By George Bass | 4 April 2011

Will Bevan, darling of night bus loners everywhere, shares honors with Thom Yorke in being one of Britain’s most spontaneous releasers. The two artists’ surprise collaboration last month may have produced a slightly over-egged pudding, but at least it provided proof Burial was still alive, and still doing his best to make UK garage the loneliest sound on the planet. Only two weeks after the Ego/Mirror 12”, Hyperdub Records tapped everyone on the shoulder and announced Burial had prepared his first solo release in years, cold on the heels of 2007’s Untrue and dipped in the same static and insomnia. Fans went into overdrive, but despite being accorded the precious HDB013 slot, the superstitions on Street Halo end there: Bevan hasn’t felt the need to undergo a four-year direction change or hire a live drummer or start singing. His three new tracks have instead been unanimous in drawing a singular response from his followers: “This sounds the same as Untrue / This sounds the same as Untrue!” Street Halo is like a dubstep EP made by Samuel Beckett.

The A-side unveils Burial’s return by showing a slight gravitation towards house. His crackle and woodblock are still as resonant as ever, but now there’s a 4/4 beat pumping behind them, indicating perhaps he’s starting to warm to the “Tetris music” he denounced in his one single interview. That’s a surprise given the broken beatwork he’s associated with—could Burial have committed harakiri and left his bedroom, twisted a little on the club floor? The shredded vocals would suggest otherwise, plus the fact he’s still layering on the comedown buzz. Maybe he’s losing his shit ironically. There’s a great drop and hook in “Halo”‘s second minute when a surprise guitar starts grinding, but otherwise this is Burial 101, pulled off with the flourish of a pro. Further listens reveal the track uses possibly his most confrontational bass to date. But do not panic, night bus loners. You can still go to sleep to it.

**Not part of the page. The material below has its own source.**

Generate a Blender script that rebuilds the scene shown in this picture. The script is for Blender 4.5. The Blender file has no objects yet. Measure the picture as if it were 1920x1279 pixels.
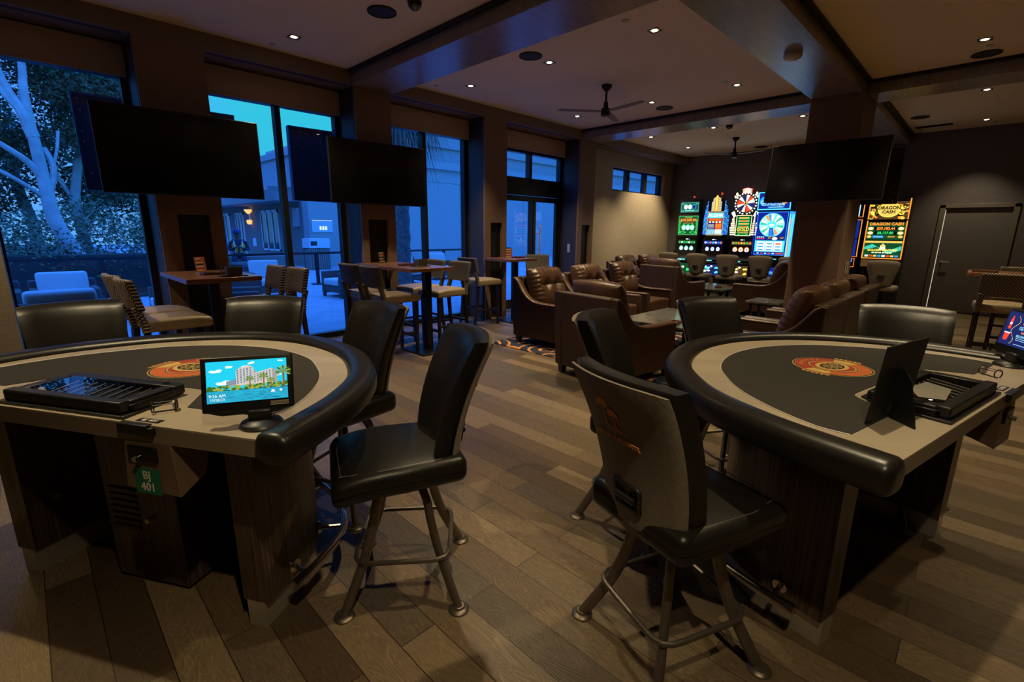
import bpy, bmesh, math, random
from mathutils import Vector, Matrix, noise
PI = math.pi
R = math.radians
S = bpy.context.scene
C = S.collection
random.seed(7)

# ------------------------------------------------------------------ camera, sky, exposure
cam_d = bpy.data.cameras.new('camera')
cam = bpy.data.objects.new('camera', cam_d)
C.objects.link(cam)
S.camera = cam
cam_d.sensor_fit = 'HORIZONTAL'
cam_d.sensor_width = 36.0
cam_d.lens = 36.0 * 892.0 / 1920.0
cam_d.clip_start = 0.05
cam_d.clip_end = 300
YAW, PITCH, ROLL, CAMH = 0.7772, 0.2262, 0.0087, 1.55
_f = Vector((math.cos(PITCH) * math.cos(YAW), math.cos(PITCH) * math.sin(YAW), -math.sin(PITCH)))
_r = Vector((math.sin(YAW), -math.cos(YAW), 0))
_u = _r.cross(_f)
_R = _r * math.cos(ROLL) + _u * math.sin(ROLL)
_U = -_r * math.sin(ROLL) + _u * math.cos(ROLL)
cam.matrix_world = Matrix(((_R.x, _U.x, -_f.x, 0), (_R.y, _U.y, -_f.y, 0), (_R.z, _U.z, -_f.z, CAMH), (0, 0, 0, 1)))

S.view_settings.view_transform = 'Standard'
S.view_settings.look = 'None'
S.view_settings.exposure = 0.0
S.view_settings.gamma = 1.0
S.view_settings.use_curve_mapping = False
S.cycles.use_denoising = True
S.cycles.max_bounces = 6
S.cycles.diffuse_bounces = 4
S.cycles.glossy_bounces = 3
S.cycles.transmission_bounces = 4
S.cycles.transparent_max_bounces = 8
S.cycles.sample_clamp_indirect = 3.0
S.cycles.caustics_reflective = False
S.cycles.caustics_refractive = False

world = bpy.data.worlds.new('dusk_sky')
S.world = world
world.use_nodes = True
wn = world.node_tree.nodes
wl = world.node_tree.links
wn.clear()
w_out = wn.new('ShaderNodeOutputWorld')
w_bg = wn.new('ShaderNodeBackground')
w_tc = wn.new('ShaderNodeTexCoord')
w_sep = wn.new('ShaderNodeSeparateXYZ')
w_ramp = wn.new('ShaderNodeValToRGB')
wl.new(w_tc.outputs['Generated'], w_sep.inputs[0])
wl.new(w_sep.outputs['Z'], w_ramp.inputs[0])
cr = w_ramp.color_ramp
cr.elements[0].position = 0.0
cr.elements[0].color = (0.04, 0.50, 0.85, 1)
cr.elements[1].position = 0.60
cr.elements[1].color = (0.11, 0.74, 3.9, 1)
e = cr.elements.new(0.26)
e.color = (0.038, 0.64, 0.82, 1)
e = cr.elements.new(0.40)
e.color = (0.07, 0.44, 2.3, 1)
w_bg.inputs['Strength'].default_value = 1.0
w_az = wn.new('ShaderNodeMapRange')
w_az.inputs['From Min'].default_value = 0.12
w_az.inputs['From Max'].default_value = 0.30
wl.new(w_sep.outputs['X'], w_az.inputs['Value'])
w_mix = wn.new('ShaderNodeMix')
w_mix.data_type = 'RGBA'
w_r2 = wn.new('ShaderNodeValToRGB')
wl.new(w_sep.outputs['Z'], w_r2.inputs[0])
w_r2.color_ramp.elements[0].position = .05
w_r2.color_ramp.elements[0].color = (.12, .45, 1.1, 1)
w_r2.color_ramp.elements[1].position = .60
w_r2.color_ramp.elements[1].color = (0.11, 0.74, 3.9, 1)
e = w_r2.color_ramp.elements.new(.36)
e.color = (.05, .30, 1.5, 1)
wl.new(w_r2.outputs[0], w_mix.inputs['A'])
wl.new(w_az.outputs[0], w_mix.inputs['Factor'])
wl.new(w_ramp.outputs[0], w_mix.inputs['B'])
wl.new(w_mix.outputs['Result'], w_bg.inputs[0])
wl.new(w_bg.outputs[0], w_out.inputs[0])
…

The flipside is two strong, with “NYC” dropping down into Bevan’s more amniotic reaches, and “Stolen Dog” coming back up. The 2-step delay and pure synth of “NYC” are as close to solace as he’s drifted; the dark click, homesick ebb and low BPM still securing the track to the tail of the dubstep genre. There’ll be plenty of clubbers shut out of tube stations being kept alive by this one, with its spartan blocks clunking like weak ecstasy. The samples seem to come straight from the womb, however, particularly if your mum got pregnant at Fabric. “When I’m around,” coos the ghost of whoever, bass zapping against the light. Like “Street Halo” it seems to have an organic personality: moving, resting, pushing, circling.

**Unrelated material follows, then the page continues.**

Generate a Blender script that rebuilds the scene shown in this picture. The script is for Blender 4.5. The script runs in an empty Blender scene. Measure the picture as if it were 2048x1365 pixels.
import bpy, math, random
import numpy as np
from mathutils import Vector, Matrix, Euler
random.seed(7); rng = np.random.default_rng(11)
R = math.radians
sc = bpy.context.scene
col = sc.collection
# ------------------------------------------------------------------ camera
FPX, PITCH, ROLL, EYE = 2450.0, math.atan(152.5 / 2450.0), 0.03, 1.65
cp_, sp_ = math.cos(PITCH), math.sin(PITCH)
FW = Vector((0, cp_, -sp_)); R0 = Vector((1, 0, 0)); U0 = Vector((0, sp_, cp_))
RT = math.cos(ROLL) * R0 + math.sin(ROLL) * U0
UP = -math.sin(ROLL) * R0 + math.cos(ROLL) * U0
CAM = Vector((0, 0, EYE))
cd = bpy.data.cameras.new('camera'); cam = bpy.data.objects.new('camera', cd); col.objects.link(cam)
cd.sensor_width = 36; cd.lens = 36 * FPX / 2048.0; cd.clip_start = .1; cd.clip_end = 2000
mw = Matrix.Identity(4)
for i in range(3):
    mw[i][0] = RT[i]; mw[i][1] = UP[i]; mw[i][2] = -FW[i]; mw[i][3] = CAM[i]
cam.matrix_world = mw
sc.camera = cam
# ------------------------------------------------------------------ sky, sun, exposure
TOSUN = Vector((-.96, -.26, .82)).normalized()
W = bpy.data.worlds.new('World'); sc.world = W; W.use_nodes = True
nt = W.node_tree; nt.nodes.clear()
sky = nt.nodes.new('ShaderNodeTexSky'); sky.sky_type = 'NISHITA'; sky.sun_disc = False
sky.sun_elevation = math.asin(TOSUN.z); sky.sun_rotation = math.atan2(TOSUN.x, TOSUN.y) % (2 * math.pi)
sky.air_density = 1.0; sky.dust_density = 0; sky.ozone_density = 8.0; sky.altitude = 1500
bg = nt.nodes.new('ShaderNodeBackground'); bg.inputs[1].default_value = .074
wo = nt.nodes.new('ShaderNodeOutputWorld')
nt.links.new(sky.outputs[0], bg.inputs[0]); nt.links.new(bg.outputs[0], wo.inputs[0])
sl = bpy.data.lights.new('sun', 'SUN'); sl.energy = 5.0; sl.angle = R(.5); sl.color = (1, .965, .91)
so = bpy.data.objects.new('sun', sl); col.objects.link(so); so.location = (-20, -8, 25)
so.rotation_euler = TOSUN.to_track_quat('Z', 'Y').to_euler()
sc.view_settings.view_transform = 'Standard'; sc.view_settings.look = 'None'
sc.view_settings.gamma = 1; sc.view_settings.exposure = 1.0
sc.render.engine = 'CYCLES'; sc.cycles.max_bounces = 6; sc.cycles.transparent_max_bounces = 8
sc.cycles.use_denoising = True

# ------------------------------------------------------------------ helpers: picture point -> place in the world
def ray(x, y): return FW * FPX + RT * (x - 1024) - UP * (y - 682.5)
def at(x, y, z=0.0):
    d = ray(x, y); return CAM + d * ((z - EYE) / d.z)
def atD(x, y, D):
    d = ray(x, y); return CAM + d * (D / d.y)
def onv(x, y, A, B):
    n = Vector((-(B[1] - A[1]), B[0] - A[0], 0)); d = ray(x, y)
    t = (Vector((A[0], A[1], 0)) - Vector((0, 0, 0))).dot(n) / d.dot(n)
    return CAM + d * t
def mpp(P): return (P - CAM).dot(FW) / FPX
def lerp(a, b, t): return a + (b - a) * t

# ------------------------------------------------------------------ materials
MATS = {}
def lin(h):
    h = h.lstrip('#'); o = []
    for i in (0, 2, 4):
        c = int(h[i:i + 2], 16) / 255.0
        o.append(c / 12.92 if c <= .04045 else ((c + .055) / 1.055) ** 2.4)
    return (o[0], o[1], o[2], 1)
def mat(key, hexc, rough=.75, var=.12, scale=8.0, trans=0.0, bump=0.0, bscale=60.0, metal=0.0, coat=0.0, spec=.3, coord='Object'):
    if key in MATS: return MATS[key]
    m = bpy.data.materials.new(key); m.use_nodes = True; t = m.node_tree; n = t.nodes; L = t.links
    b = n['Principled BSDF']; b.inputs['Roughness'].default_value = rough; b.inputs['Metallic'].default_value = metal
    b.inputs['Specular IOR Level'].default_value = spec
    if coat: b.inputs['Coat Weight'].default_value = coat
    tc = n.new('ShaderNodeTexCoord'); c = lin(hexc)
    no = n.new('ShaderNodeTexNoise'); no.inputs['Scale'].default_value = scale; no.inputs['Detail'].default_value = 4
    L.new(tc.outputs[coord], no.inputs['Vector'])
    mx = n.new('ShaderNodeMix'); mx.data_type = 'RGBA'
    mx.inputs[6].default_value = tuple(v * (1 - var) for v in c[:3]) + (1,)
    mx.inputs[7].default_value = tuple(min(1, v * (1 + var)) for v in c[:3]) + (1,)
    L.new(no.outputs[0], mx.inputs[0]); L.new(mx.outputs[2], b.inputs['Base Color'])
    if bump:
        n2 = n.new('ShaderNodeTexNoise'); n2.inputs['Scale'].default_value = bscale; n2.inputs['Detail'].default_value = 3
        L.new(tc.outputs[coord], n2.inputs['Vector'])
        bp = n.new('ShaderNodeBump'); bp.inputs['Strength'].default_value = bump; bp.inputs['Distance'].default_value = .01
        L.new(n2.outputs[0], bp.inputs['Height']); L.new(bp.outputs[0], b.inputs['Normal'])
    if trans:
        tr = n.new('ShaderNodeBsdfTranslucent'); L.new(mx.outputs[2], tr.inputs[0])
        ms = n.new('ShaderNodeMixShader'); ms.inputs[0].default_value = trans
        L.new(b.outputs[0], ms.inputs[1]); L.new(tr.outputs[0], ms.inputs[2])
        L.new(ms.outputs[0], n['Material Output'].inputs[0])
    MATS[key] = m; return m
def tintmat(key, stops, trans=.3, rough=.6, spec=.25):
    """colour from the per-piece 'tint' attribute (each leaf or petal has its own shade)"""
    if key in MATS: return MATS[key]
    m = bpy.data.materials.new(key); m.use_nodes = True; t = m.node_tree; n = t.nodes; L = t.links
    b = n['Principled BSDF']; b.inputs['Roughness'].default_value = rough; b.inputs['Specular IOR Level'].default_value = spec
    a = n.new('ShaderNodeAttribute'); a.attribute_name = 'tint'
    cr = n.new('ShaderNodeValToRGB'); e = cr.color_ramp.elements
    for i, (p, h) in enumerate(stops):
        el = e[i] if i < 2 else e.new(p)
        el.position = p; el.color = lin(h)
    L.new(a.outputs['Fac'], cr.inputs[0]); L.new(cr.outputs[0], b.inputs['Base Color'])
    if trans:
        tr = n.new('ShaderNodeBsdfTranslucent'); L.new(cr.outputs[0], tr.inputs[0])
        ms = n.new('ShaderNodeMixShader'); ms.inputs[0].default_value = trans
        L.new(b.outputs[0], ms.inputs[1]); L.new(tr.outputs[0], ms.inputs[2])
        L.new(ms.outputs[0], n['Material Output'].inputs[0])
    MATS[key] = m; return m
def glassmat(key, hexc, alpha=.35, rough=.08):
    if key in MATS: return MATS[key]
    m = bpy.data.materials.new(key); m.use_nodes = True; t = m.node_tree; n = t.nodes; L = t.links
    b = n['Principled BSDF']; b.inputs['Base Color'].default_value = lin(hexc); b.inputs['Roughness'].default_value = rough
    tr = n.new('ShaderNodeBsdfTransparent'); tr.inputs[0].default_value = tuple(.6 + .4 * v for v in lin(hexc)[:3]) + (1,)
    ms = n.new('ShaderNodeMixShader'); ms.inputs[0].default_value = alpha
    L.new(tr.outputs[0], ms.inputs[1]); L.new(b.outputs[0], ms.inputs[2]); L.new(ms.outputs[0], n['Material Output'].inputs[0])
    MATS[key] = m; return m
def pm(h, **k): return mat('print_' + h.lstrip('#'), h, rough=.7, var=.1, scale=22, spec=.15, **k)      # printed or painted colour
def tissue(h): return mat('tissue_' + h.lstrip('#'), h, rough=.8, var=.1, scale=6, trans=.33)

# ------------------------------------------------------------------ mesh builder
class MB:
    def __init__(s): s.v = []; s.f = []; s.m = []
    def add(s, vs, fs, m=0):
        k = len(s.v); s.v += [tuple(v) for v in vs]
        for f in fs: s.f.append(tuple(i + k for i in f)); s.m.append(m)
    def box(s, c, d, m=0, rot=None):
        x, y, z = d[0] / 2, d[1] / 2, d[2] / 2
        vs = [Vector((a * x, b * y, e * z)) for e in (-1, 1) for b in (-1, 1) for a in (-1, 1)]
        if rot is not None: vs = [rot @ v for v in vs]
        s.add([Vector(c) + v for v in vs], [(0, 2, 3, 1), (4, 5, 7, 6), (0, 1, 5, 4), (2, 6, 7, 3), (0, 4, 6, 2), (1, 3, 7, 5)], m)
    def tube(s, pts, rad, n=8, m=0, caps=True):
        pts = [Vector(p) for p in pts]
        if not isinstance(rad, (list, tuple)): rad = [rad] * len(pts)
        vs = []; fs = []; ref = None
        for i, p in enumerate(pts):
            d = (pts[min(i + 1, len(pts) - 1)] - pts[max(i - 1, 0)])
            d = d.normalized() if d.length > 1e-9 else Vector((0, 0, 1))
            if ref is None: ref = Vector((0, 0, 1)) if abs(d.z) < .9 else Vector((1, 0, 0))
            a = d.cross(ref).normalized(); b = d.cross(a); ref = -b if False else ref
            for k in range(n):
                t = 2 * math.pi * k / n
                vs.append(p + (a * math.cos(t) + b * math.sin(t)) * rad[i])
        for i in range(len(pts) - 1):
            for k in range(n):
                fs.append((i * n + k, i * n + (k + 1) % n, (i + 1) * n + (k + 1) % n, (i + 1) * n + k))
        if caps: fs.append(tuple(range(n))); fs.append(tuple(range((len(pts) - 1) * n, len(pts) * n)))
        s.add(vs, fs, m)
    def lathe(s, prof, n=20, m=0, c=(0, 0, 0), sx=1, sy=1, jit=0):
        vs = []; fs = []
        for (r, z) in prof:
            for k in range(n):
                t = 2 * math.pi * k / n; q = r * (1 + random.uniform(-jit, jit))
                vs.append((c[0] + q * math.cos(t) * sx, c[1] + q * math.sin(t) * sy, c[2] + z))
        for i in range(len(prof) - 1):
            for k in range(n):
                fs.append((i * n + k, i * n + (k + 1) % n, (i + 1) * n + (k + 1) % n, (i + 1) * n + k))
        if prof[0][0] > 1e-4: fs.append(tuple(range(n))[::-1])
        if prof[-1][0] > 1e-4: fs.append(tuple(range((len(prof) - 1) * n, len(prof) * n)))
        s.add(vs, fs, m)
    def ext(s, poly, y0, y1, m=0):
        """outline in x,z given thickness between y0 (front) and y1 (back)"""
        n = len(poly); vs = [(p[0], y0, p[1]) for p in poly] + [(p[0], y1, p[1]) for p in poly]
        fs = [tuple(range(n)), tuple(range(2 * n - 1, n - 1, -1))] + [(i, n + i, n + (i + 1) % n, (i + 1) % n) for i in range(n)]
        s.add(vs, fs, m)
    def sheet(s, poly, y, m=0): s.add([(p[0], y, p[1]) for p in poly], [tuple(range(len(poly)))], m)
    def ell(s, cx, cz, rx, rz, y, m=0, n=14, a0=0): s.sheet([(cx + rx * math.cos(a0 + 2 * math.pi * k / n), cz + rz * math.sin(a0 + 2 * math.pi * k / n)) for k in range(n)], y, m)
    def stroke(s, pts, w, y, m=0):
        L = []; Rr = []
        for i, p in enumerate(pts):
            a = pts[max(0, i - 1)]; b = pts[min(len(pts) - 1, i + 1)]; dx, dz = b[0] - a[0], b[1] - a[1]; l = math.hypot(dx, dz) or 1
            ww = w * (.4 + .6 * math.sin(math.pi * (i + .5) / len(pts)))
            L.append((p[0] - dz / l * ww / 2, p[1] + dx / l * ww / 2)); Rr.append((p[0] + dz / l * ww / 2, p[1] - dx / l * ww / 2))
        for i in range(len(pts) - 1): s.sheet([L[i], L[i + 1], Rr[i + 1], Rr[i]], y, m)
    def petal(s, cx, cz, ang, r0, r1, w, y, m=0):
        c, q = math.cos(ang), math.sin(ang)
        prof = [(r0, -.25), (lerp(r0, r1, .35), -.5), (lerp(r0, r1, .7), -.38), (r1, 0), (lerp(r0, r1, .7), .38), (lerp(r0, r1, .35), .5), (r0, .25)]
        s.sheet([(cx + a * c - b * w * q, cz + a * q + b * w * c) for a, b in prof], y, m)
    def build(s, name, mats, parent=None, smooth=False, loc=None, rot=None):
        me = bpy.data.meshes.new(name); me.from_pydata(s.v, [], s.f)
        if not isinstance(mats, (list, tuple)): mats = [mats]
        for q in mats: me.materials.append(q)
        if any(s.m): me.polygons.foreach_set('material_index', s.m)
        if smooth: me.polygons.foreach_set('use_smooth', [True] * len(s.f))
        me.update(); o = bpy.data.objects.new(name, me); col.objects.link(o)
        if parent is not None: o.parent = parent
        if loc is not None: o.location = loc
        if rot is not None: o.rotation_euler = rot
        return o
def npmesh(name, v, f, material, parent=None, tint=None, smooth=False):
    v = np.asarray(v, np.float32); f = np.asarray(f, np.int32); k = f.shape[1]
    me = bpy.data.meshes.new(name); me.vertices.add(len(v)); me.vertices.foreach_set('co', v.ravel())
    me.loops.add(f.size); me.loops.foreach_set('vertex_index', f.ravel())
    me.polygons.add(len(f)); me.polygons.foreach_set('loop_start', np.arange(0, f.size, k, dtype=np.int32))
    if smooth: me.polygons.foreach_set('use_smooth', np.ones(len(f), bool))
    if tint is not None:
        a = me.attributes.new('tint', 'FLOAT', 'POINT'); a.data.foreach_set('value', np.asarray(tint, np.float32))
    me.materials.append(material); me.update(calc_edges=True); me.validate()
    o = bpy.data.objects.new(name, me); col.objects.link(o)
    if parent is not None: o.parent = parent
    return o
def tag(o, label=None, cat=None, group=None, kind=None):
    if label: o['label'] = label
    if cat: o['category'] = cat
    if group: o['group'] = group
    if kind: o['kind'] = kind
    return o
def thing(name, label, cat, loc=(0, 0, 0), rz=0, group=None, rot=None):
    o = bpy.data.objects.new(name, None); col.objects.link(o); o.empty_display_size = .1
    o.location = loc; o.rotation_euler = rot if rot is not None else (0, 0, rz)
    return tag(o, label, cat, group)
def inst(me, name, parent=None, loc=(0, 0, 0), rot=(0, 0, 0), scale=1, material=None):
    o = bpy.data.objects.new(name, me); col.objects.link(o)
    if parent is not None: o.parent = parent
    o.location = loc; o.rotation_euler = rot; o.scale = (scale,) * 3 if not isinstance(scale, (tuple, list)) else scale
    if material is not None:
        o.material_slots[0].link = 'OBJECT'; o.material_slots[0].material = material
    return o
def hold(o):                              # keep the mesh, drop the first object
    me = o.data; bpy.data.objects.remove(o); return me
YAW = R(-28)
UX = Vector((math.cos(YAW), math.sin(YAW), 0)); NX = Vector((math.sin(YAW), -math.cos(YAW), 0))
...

The final cut is the strongest, and as soon as “NYC” dies, “Stolen Dog” hits you with its muted house jabs. These are boosted by Bevan’s whooshing bass chords, as well as the EP’s best vocal in fourteen minutes (though still rendered indecipherable). Whoever’s lungs were originally behind this one can hold their notes like slivers of euphoria, and Burial sketches one of his more obvious melodies, shrouding it in drizzle and energy. Not one single track on Untrue sounded as good as this: packed with the immediacy a single demands and leaving you wondering why it wasn’t picked as lead. Maybe it’s just deprivation, and the fact that a lot of people needed to hear new Burial and “Street Halo” came first in the pressing queue.

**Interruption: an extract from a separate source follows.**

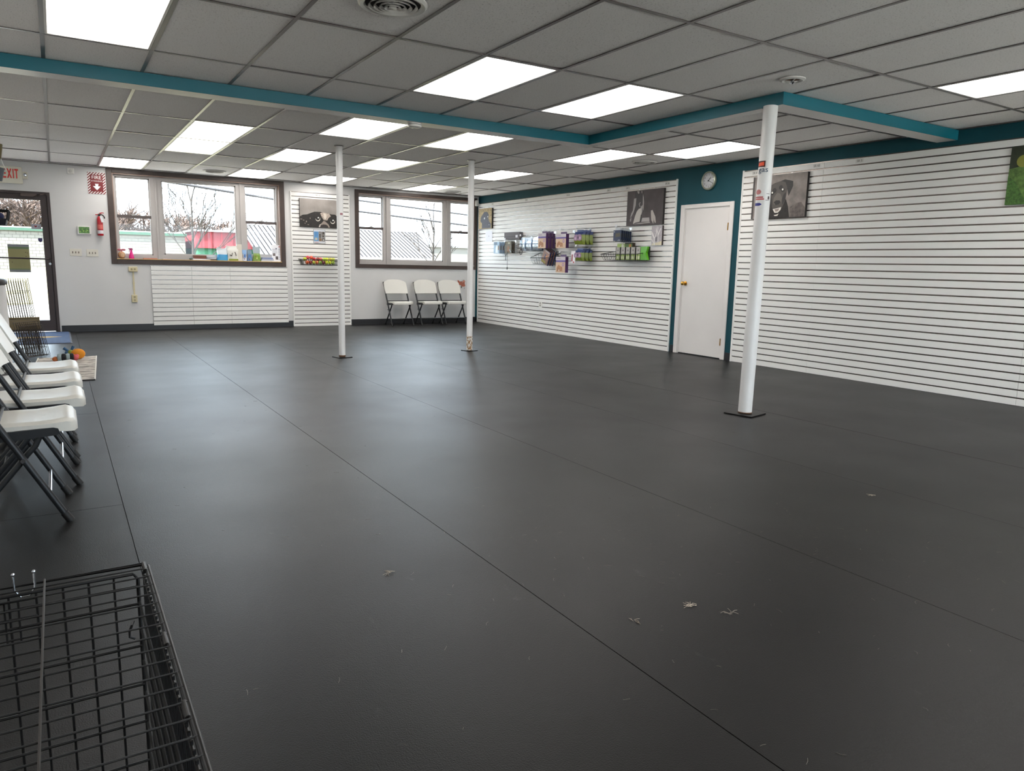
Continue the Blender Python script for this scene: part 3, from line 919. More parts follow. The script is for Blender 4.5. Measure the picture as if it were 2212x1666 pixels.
def draw_eyes(a):
    X = lambda p: px(p, 95, 135, 1215, 935)
    a.poly(M_BG1, [(0, 0), (1, 0), (1, 1), (0, 1)])
    a.poly(M_FURD, X([(95, 1075), (95, 740), (180, 680), (310, 660), (430, 600), (520, 560), (700, 555), (800, 590), (900, 585), (1030, 620), (1130, 620), (1200, 680), (1310, 740), (1310, 1075)]))
    a.poly(M_FURM, X([(690, 600), (760, 570), (880, 590), (960, 600), (1010, 680), (930, 760), (900, 830), (800, 830), (740, 740)]))
    a.poly('#c8bdb0', X([(790, 600), (850, 600), (880, 700), (850, 800), (800, 760)]))
    a.poly('#8e8178', X([(790, 850), (840, 870), (930, 960), (980, 1070), (650, 1070), (690, 980)]))
    a.poly('#2c2422', X([(700, 1000), (780, 970), (860, 975), (920, 1020), (920, 1072), (680, 1072)]))
    a.poly('#cfc6bb', X([(640, 1072), (665, 990), (720, 950), (690, 1000), (672, 1072)]))
    for ex, ey in ((620, 785), (1060, 850)):
        a.disc('#d8d1c5', (ex - 95) / 1215, 1 - (ey + 12 - 135) / 935, 0.056)
        a.disc('#1a1614', (ex - 95 - 4) / 1215, 1 - (ey - 8 - 135) / 935, 0.05)
        a.disc('#efeae2', (ex - 95 + 12) / 1215, 1 - (ey - 30 - 135) / 935, 0.016)
    for q in [(130, 830, 70, 20), (200, 860, 50, 22), (280, 900, 30, 60), (390, 790, 16, 60), (330, 1000, 50, 20), (240, 960, 25, 30)]:
        a.disc('#9a8b82', (q[0] - 95) / 1215, 1 - (q[1] - 135) / 935, q[2] / 2400, q[3] / 1870, 9)
canvas('grey canvas print of a dog peeping over the edge, on the back wall', (3.69, YB - 0.018, 1.752), 0.735, 0.483, 'x', 0.03, draw_eyes)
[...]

Whichever order you digest it in, this EP soon confirms why it is that Burial’s been so missed. Will Bevan is an enigma in the electronica community whose talent and reclusiveness have propelled him into the mainstream, and now, thousands of people working twelve hour shifts cling to his music like Night Nurse. Street Halo shows his commitment to his music both by tweaking it and sticking to the formula. It still makes him capable of bridging the brutal and the delicate. Only experienced crisis negotiators can say that.